I couldn't say -- I keep my pipes reamed to pretty much the original bowl as much as possible. Every time I had a pipe I thought went "bad", reaming it fixed it right up, so I just don't really allow much cake to develop.
True. No protest here. Just astonishment ?Yet, the best protest is to not add to the thread! (Rather unlike I am doing. But then I like some of this stuff.)
Well, ... I mean... All the physics stuff assumes a closed system. Pipes are pulling highly variable temperatured air into an open system. ?Physics is parsimonious and arcane
I concede that the delta in temperature as a result of fluid velocity might be negligible and noticed only by the most sensitive of tongues; yet, a pipe with a larger chamber diameter would push more volume of smoke through the hole and it'd travel faster than it would in a pipe with smaller chamber diameter. The pipe smoking system is nothing but a Venturi tube:
Without an anemometer or barometer? How unscientific!There's only one solution to this problem. Smoke a thin and thick walled pipe back to back. 100 times. With a thermometer in your mouth.
@didimauw you done with the meer challenge yet? ?

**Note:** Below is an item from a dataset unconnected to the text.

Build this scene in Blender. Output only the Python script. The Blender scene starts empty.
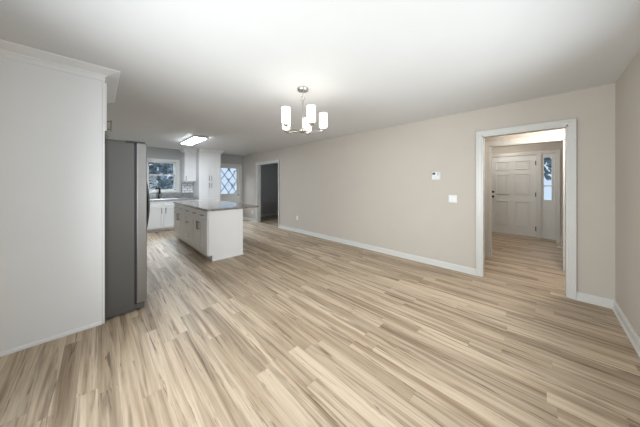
import bpy, bmesh, math, random
from mathutils import Vector, Matrix
random.seed(7)
SC = bpy.context.scene
COL = SC.collection
PI = math.pi
CEIL = 2.44

# ---------------------------------------------------------------- camera
cam_d = bpy.data.cameras.new('camera')
cam = bpy.data.objects.new('camera', cam_d)
COL.objects.link(cam)
cam.location = (0, 0, 1.348)
cam.rotation_euler = (PI/2, 0, -PI/4)
cam_d.sensor_fit = 'HORIZONTAL'
cam_d.sensor_width = 36.0
cam_d.lens = 36.0*222/640
cam_d.shift_y = -29.5/640
cam_d.clip_start = 0.02
SC.camera = cam

# ---------------------------------------------------------------- world, daylight, exposure
SC.view_settings.view_transform = 'Standard'
SC.view_settings.look = 'None'
SC.view_settings.gamma = 1
SC.view_settings.use_curve_mapping = False
SC.view_settings.exposure = 0.75
w = bpy.data.worlds.new('overcast_sky'); SC.world = w; w.use_nodes = True
bg = w.node_tree.nodes['Background']
bg.inputs[0].default_value = (0.72, 0.84, 1.0, 1)
bg.inputs[1].default_value = 0.6

def area(name, loc, rot, sx, sy, power, color, spread=110):
    d = bpy.data.lights.new(name, 'AREA'); d.shape = 'RECTANGLE'; d.size = sx; d.size_y = sy
    d.energy = power; d.color = color; d.spread = math.radians(spread)
    o = bpy.data.objects.new(name, d); COL.objects.link(o); o.location = loc; o.rotation_euler = rot
    return o
# daylight through kitchen and entry glass; dining, near and side-room windows are added fill
area('added_dining_fill', (-0.80, 1.25, 1.20), (0, -PI/2, 0), 1.3, 1.9, 42, (1.0, 0.97, 0.93), 130)
area('added_near_fill', (1.75, -0.72, 1.30), (PI/2, 0, 0), 1.8, 1.1, 22, (1.0, 0.97, 0.93), 140)
area('added_side_room_fill', (6.36, 6.9, 1.5), (0, PI/2, 0), 0.9, 0.8, 1.6, (0.68, 0.84, 1.0))
area('daylight_kitchen_window', (1.38, 9.2, 2.75), (-PI/2+0.75, 0, 0), 1.6, 1.0, 75, (0.80, 0.90, 1.0))
area('daylight_back_door', (3.43, 9.2, 2.75), (-PI/2+0.75, 0, 0), 1.2, 1.0, 50, (0.80, 0.88, 1.0))
area('daylight_entry_sidelight', (8.8, -0.10, 2.75), (0, PI/2-0.75, 0), 0.9, 0.6, 12, (0.85, 0.92, 1.0))

# ---------------------------------------------------------------- materials
def new_mat(name):
    m = bpy.data.materials.new(name); m.use_nodes = True
    return m, m.node_tree.nodes, m.node_tree.links, m.node_tree.nodes['Principled BSDF']

def mat(name, col, rough=0.5, metal=0.0, bump=0.0, bscale=200, var=0.03, spec=0.5):
    """paint / plastic / metal with a faint procedural mottling"""
    m, n, l, b = new_mat(name)
    b.inputs['Roughness'].default_value = rough
    b.inputs['Metallic'].default_value = metal
    b.inputs['Specular IOR Level'].default_value = spec
    tc = n.new('ShaderNodeTexCoord')
    no = n.new('ShaderNodeTexNoise'); no.inputs['Scale'].default_value = 3.0; no.inputs['Detail'].default_value = 3
    l.new(tc.outputs['Object'], no.inputs['Vector'])
    r = n.new('ShaderNodeValToRGB')
    r.color_ramp.elements[0].position = 0.3; r.color_ramp.elements[1].position = 0.7
    r.color_ramp.elements[0].color = (*[c*(1-var) for c in col], 1)
    r.color_ramp.elements[1].color = (*[min(1, c*(1+var)) for c in col], 1)
    l.new(no.outputs['Fac'], r.inputs['Fac']); l.new(r.outputs['Color'], b.inputs['Base Color'])
    if bump:
        n2 = n.new('ShaderNodeTexNoise'); n2.inputs['Scale'].default_value = bscale; n2.inputs['Detail'].default_value = 2
        l.new(tc.outputs['Object'], n2.inputs['Vector'])
        bp = n.new('ShaderNodeBump'); bp.inputs['Strength'].default_value = bump; bp.inputs['Distance'].default_value = 0.002
        l.new(n2.outputs['Fac'], bp.inputs['Height']); l.new(bp.outputs['Normal'], b.inputs['Normal'])
    return m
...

Thick walls retain the heat better require less puffing to maintain the ember, therefore cooler smoke
So, to be clear, I haven't noticed this phenomenon yet. Although I have rather curious mind.It's really hard to take someone serious who is telling you that the smoke is not cooler, when you have the pipe in your mouth and the smoke feels cooler. Why? I don't think anyone can answer that. But, they can't tell me that I don't 'feel" what I am feeling. Period.
Maybe as the thinner bowls heat up, it makes the smoke hotter? Magic? Some sorta weird inner bowl dynamic that armchair physicist can't fathom? I put myself in the armchair category, BTW.
Maybe your fat pipes aren't as good as my fat pipes?
Very true, doesn't really matter what kind of pipe you're smoking if you're sucking like a shop-vac ?All that said, the temperature of the ember, and hence the smoke you draw through the airway is far more dependent on pace and strength of draw than wall thickness or mass.